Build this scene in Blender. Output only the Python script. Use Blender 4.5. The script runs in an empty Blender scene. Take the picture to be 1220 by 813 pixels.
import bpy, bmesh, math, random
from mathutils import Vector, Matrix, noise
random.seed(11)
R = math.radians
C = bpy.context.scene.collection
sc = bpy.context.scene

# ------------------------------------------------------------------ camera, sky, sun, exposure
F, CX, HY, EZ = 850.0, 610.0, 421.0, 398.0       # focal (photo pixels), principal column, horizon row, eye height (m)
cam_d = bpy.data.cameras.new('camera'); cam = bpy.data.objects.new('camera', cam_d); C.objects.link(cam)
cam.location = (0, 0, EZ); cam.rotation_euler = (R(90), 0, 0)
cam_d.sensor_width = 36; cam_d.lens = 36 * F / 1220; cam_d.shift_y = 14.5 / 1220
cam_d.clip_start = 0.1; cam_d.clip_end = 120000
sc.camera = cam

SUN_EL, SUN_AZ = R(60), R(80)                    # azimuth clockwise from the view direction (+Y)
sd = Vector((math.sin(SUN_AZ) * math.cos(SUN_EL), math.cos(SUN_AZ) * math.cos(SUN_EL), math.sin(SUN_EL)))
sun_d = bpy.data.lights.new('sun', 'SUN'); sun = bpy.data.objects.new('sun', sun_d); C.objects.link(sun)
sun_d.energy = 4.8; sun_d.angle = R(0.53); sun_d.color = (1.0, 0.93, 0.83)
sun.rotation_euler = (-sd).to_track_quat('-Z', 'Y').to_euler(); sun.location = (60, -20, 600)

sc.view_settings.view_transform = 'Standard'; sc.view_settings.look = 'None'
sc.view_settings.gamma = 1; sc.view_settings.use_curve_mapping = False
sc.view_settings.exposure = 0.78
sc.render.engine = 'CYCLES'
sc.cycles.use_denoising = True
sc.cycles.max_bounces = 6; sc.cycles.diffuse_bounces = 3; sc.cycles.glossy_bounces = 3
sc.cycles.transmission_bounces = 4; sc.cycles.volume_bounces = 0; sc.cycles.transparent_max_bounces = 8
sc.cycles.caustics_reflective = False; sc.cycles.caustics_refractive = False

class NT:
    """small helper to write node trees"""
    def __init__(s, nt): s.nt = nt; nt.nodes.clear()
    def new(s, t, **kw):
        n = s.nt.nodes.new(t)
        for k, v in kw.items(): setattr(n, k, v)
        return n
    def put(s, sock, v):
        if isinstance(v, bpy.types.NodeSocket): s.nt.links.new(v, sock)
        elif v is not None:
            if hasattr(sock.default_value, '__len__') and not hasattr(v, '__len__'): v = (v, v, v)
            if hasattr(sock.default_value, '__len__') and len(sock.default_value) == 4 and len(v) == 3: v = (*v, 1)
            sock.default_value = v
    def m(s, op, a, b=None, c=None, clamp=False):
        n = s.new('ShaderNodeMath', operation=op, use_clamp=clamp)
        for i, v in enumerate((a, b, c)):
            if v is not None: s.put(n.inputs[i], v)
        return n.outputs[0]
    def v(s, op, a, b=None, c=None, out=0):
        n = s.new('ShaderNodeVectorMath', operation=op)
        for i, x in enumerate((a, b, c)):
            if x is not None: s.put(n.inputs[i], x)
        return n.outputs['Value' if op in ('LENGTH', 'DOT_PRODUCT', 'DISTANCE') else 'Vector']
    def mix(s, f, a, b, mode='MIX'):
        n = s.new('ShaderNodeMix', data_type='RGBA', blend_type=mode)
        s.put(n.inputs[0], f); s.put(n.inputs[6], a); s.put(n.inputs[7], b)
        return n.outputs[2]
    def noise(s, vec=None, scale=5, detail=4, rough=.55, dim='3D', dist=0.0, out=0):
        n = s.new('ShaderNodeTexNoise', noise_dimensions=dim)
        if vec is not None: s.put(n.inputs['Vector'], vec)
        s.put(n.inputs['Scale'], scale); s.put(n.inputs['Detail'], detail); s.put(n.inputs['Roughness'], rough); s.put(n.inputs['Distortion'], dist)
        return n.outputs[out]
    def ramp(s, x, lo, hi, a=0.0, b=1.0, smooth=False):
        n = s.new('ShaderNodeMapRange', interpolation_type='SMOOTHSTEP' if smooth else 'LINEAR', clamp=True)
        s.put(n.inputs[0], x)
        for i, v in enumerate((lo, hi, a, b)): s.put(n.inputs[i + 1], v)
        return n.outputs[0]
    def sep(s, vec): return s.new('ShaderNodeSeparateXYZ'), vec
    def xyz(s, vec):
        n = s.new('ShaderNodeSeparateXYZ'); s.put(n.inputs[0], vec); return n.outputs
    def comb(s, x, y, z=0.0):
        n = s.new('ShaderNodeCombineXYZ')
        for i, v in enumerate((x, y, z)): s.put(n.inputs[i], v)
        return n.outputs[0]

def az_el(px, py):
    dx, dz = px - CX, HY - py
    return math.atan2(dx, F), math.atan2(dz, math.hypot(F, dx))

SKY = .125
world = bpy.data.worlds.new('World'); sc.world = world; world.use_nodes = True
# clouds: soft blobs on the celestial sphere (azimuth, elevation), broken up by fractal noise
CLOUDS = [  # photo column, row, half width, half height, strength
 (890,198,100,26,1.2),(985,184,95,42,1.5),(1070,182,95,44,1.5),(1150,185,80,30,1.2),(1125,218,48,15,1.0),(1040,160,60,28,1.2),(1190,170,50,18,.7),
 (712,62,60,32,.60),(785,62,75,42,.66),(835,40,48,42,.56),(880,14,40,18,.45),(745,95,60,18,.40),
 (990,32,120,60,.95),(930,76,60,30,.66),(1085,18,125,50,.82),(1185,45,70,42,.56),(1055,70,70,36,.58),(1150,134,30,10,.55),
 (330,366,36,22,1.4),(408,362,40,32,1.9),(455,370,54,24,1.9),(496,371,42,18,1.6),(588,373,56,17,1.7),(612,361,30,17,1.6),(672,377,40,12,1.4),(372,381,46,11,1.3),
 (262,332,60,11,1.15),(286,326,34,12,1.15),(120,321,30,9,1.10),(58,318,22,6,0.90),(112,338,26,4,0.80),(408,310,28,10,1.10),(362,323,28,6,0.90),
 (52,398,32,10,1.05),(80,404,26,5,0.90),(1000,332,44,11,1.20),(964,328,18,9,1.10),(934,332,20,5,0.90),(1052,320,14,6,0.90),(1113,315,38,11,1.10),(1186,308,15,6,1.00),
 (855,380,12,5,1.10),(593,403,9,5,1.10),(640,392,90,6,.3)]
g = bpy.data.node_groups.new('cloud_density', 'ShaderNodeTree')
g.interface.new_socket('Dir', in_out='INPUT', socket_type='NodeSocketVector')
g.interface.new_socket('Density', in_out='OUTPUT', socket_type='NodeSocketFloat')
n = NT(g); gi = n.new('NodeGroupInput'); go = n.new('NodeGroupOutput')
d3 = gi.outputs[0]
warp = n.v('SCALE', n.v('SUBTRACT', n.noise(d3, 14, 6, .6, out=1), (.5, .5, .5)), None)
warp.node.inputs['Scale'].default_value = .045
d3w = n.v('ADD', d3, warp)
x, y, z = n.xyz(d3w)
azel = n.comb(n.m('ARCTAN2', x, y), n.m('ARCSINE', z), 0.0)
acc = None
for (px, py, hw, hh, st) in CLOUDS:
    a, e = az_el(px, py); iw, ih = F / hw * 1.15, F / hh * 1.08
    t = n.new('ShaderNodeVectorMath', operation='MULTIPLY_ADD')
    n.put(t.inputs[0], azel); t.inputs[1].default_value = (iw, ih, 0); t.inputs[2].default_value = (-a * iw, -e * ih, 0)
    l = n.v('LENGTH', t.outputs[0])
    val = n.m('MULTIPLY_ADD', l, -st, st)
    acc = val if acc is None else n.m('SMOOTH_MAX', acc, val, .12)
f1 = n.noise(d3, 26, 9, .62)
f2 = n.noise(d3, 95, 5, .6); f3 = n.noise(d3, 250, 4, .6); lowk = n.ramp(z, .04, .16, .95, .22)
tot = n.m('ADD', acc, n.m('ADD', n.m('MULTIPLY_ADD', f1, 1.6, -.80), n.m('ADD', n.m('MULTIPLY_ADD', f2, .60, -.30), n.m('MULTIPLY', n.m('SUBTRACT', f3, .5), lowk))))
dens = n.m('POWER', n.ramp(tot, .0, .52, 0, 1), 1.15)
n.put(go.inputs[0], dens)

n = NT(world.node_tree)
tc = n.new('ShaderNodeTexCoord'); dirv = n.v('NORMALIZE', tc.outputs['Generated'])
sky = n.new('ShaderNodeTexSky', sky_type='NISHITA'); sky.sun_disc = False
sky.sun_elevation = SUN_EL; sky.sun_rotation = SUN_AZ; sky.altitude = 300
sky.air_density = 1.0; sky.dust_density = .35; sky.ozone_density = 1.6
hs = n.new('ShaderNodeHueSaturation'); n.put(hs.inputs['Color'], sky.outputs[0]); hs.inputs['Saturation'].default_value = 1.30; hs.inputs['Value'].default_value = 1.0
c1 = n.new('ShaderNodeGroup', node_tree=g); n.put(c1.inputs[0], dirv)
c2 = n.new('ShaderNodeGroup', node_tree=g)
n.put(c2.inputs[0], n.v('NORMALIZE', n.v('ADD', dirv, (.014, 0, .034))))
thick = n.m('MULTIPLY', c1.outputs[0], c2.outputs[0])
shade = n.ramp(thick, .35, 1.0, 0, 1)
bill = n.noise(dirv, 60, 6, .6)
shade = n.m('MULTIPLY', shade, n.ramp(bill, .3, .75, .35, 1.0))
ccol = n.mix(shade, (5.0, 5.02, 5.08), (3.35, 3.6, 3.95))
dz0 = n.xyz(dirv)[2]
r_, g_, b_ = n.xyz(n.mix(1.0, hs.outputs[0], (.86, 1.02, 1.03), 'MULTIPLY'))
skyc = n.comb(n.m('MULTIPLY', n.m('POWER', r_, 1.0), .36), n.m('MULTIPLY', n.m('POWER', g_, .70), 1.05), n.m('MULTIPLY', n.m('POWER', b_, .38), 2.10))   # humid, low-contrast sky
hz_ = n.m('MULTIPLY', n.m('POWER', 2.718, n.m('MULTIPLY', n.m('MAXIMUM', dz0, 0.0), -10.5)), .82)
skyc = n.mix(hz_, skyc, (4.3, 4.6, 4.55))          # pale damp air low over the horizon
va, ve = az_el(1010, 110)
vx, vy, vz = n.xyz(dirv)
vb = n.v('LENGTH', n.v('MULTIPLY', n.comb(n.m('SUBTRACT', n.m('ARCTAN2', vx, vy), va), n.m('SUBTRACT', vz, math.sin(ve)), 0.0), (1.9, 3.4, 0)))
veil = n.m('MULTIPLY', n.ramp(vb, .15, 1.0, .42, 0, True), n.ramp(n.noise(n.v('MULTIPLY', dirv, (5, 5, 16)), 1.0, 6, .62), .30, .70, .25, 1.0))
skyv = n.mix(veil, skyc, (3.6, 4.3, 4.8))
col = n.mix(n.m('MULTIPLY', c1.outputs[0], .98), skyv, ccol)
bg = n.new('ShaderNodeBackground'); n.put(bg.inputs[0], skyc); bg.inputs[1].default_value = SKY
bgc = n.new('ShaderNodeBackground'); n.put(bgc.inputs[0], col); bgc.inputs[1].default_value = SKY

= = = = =

### WRITTEN PROBLEM
Please give an exact restatement of only the lines from the beginning of the material above to the line with "sc = bpy.context.scene", inclusive.

### EXERCISE OUTPUT
Build this scene in Blender. Output only the Python script. Use Blender 4.5. The script runs in an empty Blender scene. Take the picture to be 1220 by 813 pixels.
import bpy, bmesh, math, random
from mathutils import Vector, Matrix, noise
random.seed(11)
R = math.radians
C = bpy.context.scene.collection
sc = bpy.context.scene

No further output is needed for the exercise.